The immense amount of moisture and energy from hurricanes have been known to make their way from areas such as the gulf or southern east coast of the U.S. all the way to the Northeast. While it is less common for areas in New England to receive a direct impact of a hurricane, we quite frequently will get saturating rains, elevated winds, or a round of very inclement weather due to the remnants of tropical storms and hurricanes.

One recent example is Hurricane Isaias, which occurred in August 2020. Isaias made landfall on the coast of North Carolina with wind speeds sustained near 85 mph. It caused significant storm surge, and multiple tornadoes at landfall. Once on land, the storm weakened to a tropical storm and continued to impact cities such as New York and Philadelphia.

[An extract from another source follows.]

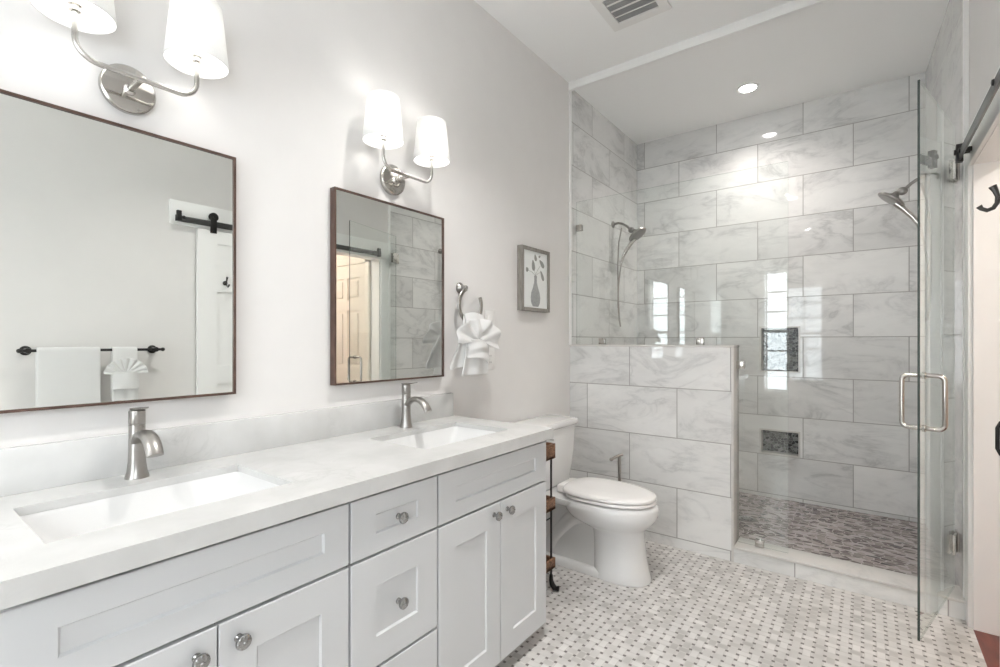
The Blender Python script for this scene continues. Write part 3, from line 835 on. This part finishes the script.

Remnants eventually made their way all the way north to the summit of Mount Washington, where the crew experienced heavy downpours and a max gust wind speed of 147 mph, a new record wind speed for the month of August.

In his blog dated August 5, 2020, Weather Observer Sam Robinson wrote, “Suddenly at 8PM sharp, the chart spiked showing a gust of 147 mph! The wind database was cross referenced and sure enough, it showed a peak gust of 146.7 mph from the southeast! Our crew celebrated the feat as it set all of our personal records and we then shared the news with the state park crew who also had a few new personal records set. We soon discovered that besides personal records, it also set a new all-time wind record for the month of August! The previous record was 142 mph set back in August of 1954.”

Massive and intense, tropical storms can impact areas all the way from their development to far past their site of landfall.